Creeky PCs & Corporate Greed
Two unfortunate elephants in the room need to be addressed regarding this title: performance and microtransactions. Dragon's Dogma 2 is built with the RE Engine, which has powered Capcom’s titles since 2017’s Resident Evil 7: Biohazard. By and large, it’s a capable engine that suffers from stuttering and other visual issues. Dragon's Dogma 2 is a gorgeously designed game, and the first time the engine has been used to make an open world on this scale.
Bizarrely, when fighting in the open world against myriad foes, spell effects filling your screen with particles, the game runs fantastically on my system, maintaining well above 60 FPS. Upon entering the heavily populated cities the framerate tanks down to the mid-30s as NPCs materialize two feet in front of you. Ostensibly, this heavy load primarily targets the CPU, probably because every single NPC is named and has a schedule, individual wants, and affinity towards the player.

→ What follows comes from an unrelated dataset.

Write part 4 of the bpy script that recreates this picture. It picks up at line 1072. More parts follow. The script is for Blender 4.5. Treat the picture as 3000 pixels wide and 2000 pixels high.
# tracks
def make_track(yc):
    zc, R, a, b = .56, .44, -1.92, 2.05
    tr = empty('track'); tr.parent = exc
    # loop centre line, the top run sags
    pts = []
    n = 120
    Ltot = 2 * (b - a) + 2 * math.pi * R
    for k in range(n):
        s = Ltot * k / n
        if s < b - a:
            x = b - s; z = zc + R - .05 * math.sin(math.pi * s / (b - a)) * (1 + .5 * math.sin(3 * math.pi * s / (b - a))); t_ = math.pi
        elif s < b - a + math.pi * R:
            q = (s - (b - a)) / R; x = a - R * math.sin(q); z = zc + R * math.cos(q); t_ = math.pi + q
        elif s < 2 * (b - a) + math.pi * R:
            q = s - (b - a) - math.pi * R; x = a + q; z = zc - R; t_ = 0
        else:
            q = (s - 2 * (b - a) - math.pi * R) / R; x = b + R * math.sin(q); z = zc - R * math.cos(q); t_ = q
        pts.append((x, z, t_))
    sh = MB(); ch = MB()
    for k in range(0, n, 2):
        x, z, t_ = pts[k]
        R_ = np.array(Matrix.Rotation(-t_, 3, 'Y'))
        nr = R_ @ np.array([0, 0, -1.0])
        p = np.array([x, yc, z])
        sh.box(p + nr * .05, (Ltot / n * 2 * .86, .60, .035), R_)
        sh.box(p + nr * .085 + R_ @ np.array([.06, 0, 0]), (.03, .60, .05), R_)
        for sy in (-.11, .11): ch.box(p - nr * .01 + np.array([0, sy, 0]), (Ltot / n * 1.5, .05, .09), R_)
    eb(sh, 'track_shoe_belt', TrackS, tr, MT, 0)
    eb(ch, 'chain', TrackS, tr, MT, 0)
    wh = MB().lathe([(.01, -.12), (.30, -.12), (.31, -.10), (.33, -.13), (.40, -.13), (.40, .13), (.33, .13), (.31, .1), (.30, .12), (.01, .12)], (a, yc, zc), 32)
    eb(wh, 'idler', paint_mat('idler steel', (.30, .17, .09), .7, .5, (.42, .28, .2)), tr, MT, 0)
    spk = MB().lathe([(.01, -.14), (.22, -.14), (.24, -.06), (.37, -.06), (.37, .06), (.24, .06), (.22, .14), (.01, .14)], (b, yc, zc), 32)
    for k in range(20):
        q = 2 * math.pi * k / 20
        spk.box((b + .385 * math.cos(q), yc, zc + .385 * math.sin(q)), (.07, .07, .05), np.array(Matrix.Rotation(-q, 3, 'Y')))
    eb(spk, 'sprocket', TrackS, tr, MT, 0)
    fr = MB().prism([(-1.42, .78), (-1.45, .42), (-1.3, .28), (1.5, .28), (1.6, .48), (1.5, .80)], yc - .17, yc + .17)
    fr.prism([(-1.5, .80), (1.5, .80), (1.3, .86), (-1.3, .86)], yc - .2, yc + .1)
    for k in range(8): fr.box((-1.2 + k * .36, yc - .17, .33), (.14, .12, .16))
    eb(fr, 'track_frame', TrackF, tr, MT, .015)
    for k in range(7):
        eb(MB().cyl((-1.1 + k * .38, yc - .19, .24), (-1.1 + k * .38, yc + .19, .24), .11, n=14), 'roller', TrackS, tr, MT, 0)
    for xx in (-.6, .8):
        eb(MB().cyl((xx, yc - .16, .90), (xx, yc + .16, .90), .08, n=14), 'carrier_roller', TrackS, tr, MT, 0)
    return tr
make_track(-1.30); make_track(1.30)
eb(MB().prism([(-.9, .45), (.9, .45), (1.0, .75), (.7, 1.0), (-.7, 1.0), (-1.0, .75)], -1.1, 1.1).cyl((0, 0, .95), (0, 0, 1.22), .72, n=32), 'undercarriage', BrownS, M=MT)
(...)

Capcom is aware of this issue and is working to address it with future patches, but it’s bizarre that so much horsepower is being demanded by the least interesting part of the game. The game is also burdened by two layers of DRM protection: Enigma and the much-loathed Denuvo. Capcom’s ongoing decision to overload their single-player offerings with DRM is a topic for another article, but it’s long-tracked and undeniable that these protection solutions negatively impact performance. In the game’s early days, players were jokingly committing to wiping out the population of filler NPCs in the main cities to restore their framerates.
Thankfully, outside of the occasional wandering monster attack, you won’t be fighting within the cities much; instead, you will spend time improving gear and abilities or talking with quest givers. An uglier topic is the introduction of microtransactions into this decidedly single-player experience. To be clear from the outset, everything up for sale is obtainable in-game (some of them within the opening hours) and exists purely as timesavers rather than any kind of pay-to-win scheme. Their existence is gross but ultimately does not impact your play experience.
Fantastic Yet Hard to Recommend
Dragon's Dogma 2 is a puzzling game in 2024. For fans of the original title, it feels like a warm homecoming to a world that’s both familiar and just new enough to keep you intrigued. For first-timers, the numerous ways in which the game introduces friction might end up turning them away before the gameplay loop clicks, which is a shame. I would wholeheartedly recommend that any fan of RPGs or action combat games check out this title, though not without numerous caveats.
Until they iron out the performance issues, if you’re still on the fence at this point, I would suggest waiting for a sale. At the start of the year, I had this pegged as a GOTY contender. Despite my deep love for it, the ways in which it hasn’t evolved from its 2012 source material hold it back from being one of the year’s finest.